In a VICE commentary titled “What Is the US Government Doing to Prevent the Next Oil Pipeline Disaster?, Jeffrey Insko reports that the answer is “almost nothing.” A resident of Marshall, Michigan, where an Enbridge pipeline spilled a million gallons into the Kalamazoo River in 2010, Insko writes that federal regulators have not acted to prevent a repeat of the disaster in his backyard five years ago.

Even though Congress passed a new pipeline safety law one year after the Kalamazoo River spill, no significant improvements have been made to safety requirements.

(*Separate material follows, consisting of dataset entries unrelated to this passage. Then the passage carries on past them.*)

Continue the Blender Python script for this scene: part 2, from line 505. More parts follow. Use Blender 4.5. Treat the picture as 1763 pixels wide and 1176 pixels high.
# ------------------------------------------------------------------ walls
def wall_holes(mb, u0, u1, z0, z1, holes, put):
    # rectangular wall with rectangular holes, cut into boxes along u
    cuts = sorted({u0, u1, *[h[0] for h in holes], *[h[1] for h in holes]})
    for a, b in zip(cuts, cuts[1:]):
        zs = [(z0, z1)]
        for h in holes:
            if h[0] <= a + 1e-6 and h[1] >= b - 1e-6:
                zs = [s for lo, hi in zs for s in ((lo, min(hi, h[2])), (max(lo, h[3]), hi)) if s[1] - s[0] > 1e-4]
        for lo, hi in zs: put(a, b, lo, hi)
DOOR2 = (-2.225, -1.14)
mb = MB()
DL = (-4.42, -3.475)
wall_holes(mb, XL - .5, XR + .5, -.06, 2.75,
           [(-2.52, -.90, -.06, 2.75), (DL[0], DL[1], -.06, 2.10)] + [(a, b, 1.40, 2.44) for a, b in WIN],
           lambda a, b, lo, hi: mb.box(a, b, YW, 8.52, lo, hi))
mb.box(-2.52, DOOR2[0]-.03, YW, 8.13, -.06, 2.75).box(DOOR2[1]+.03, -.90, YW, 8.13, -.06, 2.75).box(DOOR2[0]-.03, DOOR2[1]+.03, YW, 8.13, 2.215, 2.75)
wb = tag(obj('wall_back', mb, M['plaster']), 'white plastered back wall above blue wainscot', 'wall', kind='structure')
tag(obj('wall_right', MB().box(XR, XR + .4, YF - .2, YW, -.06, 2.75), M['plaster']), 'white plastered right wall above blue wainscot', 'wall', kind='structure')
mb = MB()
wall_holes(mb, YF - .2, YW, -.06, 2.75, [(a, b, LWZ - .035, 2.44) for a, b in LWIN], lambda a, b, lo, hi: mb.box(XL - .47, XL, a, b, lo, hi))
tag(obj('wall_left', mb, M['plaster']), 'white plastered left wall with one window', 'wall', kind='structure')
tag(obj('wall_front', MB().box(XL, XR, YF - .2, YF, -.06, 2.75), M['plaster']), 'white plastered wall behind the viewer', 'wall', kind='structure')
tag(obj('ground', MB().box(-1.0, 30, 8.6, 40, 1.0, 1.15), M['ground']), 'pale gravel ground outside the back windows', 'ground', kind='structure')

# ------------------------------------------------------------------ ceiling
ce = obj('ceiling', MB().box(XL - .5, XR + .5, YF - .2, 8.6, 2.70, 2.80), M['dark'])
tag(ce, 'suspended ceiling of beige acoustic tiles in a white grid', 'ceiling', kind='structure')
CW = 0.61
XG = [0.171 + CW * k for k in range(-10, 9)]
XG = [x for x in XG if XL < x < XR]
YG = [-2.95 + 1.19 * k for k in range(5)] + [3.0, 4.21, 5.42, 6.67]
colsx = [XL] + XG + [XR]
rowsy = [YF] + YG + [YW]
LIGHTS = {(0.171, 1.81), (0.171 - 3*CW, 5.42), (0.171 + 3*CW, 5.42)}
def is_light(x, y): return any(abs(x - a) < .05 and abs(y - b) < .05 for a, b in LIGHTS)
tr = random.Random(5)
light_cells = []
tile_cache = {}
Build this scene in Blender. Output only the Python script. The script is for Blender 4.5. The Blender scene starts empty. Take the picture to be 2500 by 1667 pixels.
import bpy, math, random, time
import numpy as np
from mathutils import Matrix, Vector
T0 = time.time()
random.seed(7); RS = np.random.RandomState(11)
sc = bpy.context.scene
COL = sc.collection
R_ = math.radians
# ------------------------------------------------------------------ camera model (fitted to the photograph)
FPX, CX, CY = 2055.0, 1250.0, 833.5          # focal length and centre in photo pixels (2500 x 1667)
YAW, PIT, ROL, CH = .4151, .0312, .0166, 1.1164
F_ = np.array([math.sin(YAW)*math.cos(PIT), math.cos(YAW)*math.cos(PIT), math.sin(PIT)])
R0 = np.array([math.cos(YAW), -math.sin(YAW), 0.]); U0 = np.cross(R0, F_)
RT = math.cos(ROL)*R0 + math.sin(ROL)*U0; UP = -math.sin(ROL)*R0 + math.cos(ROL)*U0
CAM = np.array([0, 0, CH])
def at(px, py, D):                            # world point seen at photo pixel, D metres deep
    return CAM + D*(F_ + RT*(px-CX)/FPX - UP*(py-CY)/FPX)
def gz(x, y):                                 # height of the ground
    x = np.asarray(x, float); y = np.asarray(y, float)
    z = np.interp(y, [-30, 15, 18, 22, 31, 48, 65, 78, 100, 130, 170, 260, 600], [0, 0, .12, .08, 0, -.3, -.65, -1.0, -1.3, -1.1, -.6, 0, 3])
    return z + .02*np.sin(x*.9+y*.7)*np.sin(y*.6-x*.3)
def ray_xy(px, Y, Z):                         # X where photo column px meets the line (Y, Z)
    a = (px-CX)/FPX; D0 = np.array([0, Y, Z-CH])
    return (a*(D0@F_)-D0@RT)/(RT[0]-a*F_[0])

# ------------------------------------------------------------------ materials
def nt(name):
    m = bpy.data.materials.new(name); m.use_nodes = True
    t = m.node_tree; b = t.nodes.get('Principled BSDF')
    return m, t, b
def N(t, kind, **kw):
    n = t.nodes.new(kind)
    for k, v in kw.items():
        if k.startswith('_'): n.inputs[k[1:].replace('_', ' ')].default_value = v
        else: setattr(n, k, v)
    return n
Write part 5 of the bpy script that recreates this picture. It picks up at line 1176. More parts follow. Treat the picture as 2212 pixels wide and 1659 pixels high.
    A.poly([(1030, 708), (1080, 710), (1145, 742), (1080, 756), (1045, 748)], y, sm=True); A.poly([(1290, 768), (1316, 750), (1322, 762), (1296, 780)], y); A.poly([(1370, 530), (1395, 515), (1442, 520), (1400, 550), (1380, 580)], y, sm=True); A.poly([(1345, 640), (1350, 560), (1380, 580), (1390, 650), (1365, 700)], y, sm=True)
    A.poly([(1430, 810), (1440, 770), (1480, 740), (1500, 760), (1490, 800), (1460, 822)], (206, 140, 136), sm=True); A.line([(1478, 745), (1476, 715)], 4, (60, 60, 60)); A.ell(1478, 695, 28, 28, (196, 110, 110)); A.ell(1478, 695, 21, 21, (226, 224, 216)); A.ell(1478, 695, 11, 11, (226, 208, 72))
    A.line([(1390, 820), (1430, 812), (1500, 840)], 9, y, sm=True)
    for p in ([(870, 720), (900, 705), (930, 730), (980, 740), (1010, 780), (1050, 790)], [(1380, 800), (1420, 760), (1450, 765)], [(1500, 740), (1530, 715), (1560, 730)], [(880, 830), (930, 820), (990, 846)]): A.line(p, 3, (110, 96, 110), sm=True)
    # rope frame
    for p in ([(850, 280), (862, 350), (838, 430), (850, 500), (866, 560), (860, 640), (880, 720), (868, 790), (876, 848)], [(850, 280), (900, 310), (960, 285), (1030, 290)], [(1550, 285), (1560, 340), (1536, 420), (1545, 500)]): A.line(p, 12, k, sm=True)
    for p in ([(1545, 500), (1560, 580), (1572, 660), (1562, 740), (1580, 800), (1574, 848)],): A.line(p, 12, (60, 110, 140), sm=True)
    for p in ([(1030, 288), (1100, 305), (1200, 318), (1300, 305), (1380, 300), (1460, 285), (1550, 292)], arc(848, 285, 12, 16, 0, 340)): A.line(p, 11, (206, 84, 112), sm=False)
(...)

“We need to demand more from our regulators and legislators,” Insko writes. “The evidence of the past four years suggests that both lack the will to impose stricter standards of safety and regulations that are easier to enforce before a pipeline fails instead of after.”

Insko says he traveled to Washington, D.C. recently with the National Pipeline Safety Trust, and learned little. The regulatory agencies couldn’t tell him what new rules they might be working on or when they might be announced, and members of Congress plan to also address the issue but can’t say how.

Calling out a serious lack of transparency, Insko says pipelines are currently regulated by a friendly relationship between the companies and the government. And that’s why pipelines keep spilling.